Fenomena semacam ini masih diakui eksistensinya oleh sebagian besar masyarakat kita. Tegasnya, bagi kalangan yang meyakini tersebut, santet itu adalah ada dan dipandang mempunyai pengaruh jahat. Penelitian kami menunjukkan dengan jelas realitas ini. Jadi, usulan kriminalisasi mengenai santet bukan datang dengan tiba-tiba, ia lahir dari penggalian panjang atas realitas masyarakat kita sendiri melalui berbagai pendekatan, khususnya antropologi hukum dan sosiologi hukum. Kedua, kepercayaan masyarakat terhadap santet itu yang sering kali diwujudkan dalam berbagai reaksi sosial yang membuahkan tindakan kejahatan (crime). Tindakan itu seperti pengeroyokan, penganiayaan berat, pembunuhan berencana sampai dengan mutilasi jelas menjadi perhatian kami sebagai kriminolog. Jadi, bukan pada mekanisme santetnya itu sendiri yang hendak diteropong secara empiris walaupun
di sana-sini jejak-jejak santet itu secara zhahir (lahiriah) mungkin dapat dilacak melalui korban. Keterangan ini mengandung dua sayap, pertama, reaksi sosial atas isu santet yang membuahkan kejahatan dan kedua, korban tindak pidana santet.

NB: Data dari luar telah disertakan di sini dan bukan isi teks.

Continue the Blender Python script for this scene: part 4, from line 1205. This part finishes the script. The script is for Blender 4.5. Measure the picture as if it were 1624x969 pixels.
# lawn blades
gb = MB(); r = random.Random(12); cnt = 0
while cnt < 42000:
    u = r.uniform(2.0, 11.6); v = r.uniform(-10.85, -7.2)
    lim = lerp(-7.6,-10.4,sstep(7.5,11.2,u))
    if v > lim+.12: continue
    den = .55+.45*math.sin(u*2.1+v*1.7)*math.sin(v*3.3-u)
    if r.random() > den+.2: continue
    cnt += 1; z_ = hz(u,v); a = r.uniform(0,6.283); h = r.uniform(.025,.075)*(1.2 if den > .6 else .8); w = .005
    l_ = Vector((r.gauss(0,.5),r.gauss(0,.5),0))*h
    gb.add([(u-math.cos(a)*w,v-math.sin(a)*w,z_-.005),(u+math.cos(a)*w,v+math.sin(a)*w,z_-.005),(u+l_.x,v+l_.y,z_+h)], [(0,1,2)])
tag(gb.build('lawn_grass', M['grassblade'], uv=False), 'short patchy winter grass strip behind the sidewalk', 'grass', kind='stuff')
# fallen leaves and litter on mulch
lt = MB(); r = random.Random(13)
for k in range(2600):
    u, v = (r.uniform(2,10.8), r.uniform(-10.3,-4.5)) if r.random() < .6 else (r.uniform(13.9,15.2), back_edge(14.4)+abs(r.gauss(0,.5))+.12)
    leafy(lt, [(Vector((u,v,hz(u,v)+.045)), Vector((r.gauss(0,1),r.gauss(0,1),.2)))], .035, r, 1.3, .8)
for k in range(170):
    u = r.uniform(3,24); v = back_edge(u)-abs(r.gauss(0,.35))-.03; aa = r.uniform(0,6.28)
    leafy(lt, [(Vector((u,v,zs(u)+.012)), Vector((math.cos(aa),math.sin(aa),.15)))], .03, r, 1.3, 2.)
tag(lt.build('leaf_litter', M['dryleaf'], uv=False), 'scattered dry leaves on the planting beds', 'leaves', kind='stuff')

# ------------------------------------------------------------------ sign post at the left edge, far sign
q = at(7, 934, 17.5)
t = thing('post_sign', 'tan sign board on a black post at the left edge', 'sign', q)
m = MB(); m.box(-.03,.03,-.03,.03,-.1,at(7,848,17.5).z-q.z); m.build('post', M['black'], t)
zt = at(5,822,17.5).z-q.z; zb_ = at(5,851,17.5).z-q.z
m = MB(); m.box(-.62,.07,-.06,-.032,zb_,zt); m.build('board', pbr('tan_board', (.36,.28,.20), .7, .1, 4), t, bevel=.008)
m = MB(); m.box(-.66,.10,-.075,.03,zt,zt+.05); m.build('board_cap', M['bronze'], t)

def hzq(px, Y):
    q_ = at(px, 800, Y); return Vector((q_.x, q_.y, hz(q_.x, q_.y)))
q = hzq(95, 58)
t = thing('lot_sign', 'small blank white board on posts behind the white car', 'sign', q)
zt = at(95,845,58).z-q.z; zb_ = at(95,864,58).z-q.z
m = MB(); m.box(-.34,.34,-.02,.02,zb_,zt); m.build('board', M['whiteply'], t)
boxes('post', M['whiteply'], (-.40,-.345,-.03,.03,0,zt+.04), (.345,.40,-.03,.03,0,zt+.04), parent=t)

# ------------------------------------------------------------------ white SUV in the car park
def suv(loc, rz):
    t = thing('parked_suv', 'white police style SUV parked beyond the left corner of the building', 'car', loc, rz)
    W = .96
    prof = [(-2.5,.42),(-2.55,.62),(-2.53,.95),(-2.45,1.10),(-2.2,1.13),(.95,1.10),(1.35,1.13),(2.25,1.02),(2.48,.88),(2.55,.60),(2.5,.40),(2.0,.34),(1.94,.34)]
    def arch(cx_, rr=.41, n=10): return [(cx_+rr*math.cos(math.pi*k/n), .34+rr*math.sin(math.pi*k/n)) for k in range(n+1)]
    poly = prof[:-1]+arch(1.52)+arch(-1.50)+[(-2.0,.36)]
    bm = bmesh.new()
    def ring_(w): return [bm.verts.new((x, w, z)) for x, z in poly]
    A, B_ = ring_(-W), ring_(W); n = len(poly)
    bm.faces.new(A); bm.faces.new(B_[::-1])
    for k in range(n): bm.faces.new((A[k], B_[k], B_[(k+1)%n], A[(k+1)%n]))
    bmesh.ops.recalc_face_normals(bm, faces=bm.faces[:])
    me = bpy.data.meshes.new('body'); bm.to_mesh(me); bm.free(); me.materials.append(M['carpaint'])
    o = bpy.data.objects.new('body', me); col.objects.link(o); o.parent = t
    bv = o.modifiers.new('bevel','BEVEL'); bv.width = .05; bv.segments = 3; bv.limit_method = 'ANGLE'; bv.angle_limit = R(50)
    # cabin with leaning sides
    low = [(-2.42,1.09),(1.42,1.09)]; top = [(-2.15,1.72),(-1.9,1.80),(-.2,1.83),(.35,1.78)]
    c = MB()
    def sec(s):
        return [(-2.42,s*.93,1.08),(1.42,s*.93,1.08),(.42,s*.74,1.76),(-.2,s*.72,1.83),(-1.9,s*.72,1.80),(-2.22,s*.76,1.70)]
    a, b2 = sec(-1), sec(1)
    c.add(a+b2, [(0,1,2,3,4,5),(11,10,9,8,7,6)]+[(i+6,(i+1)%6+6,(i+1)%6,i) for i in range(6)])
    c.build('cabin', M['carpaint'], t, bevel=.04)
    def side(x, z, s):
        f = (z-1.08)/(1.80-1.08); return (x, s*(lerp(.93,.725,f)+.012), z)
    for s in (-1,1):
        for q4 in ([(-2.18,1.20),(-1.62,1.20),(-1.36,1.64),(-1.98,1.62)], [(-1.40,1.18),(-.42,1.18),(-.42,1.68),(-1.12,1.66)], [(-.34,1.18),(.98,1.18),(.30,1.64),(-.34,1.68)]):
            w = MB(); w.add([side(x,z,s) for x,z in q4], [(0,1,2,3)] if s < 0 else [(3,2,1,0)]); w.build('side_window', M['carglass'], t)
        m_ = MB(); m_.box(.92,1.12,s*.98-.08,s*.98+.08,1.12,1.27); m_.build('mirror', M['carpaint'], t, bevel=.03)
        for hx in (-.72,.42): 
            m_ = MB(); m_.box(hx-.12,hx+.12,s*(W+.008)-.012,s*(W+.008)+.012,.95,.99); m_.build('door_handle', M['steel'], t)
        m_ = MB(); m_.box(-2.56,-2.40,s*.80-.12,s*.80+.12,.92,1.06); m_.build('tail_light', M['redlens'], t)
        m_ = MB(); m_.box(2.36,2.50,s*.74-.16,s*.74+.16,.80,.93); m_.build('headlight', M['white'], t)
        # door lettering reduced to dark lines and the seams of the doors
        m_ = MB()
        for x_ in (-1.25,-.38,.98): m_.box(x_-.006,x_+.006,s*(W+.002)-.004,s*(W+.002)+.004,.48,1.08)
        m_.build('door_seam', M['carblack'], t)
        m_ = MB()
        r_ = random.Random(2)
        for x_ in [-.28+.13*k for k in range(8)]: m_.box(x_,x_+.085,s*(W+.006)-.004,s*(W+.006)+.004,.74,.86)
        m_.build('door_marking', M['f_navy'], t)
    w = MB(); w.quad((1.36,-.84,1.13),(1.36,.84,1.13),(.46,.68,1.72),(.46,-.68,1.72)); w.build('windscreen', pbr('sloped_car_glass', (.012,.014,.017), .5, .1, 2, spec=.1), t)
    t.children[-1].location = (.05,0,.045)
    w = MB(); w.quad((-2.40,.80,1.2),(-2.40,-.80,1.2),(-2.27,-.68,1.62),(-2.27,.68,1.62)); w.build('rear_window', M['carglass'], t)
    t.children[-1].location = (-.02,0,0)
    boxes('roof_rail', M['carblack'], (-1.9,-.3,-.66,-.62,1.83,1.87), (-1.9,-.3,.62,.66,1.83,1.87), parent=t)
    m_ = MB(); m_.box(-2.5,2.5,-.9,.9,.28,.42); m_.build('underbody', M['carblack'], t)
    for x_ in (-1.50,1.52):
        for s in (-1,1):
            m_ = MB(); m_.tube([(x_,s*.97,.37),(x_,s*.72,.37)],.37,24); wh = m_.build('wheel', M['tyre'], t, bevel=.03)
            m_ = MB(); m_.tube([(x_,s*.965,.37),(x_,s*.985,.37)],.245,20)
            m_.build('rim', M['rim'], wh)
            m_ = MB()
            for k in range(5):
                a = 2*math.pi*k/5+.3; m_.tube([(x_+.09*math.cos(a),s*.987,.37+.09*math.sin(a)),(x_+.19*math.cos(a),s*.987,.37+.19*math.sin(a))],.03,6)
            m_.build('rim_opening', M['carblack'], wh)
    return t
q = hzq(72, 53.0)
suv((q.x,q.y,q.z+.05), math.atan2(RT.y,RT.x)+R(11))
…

DITINJAU secara viktimologis, masyarakat yang merasa dirinya menjadi korban santet umumnya menganggap hukum tidak mampu memberikan perlindungan. Oleh karena itu, mereka mengambil jalan keadilannya sendiri. Tetapi di sinilah dilemanya, mereka yang telah menjadi korban, baik yang terkena langsung maupun yang hanya merasa di bawah ancaman santet, harus menerima akibat hukum dari reaksi pembelaan yang dilakukannya, justru ketika hukum tidak memberikan sarana untuk
itu. Dalam keadaan seperti ini, apakah Pasal 170 KUHP tepat diterapkan?

Realitas yang melahirkan berbagai kejahatan berat (heavy crime) semacam ini alangkah janggalnya apabila tidak tersentuh oleh ketentuan hukum positif. Dalam hal ini saya menilai bahwa sejak dahulu terjadi kevakuman hukum (recht vacuum) mengenai praktik ilmu hitam ini. Karena itu, perlu ada kriminalisasi tentang santet agar peristiwa-persitiwa tragis, seperti pembunuhan massal di Banyuwangi pada tahun 1998, dapat dicegah dan diurus oleh hukum secara lebih adil dan benar.

Ditinjau dari segi kepercayaan agama, khususnya Islam, santet atau sihir bukanlah sesuatu yang aneh. Ditegaskan dalam Al Quran ada sejenis sihir yang dapat memisahkan antara suami dan istri. Karena praktik ini merupakan tindakan tercela, Islam melarang semua jenis sihir, santet atau teluh serta sejenisnya. Kalau kita kembali pada larangan agama ini, maka kriminalisasi mengenai santet bisa juga dilihat sebagai positivisasi hukum agama yang dianut oleh mayoritas rakyat Indonesia.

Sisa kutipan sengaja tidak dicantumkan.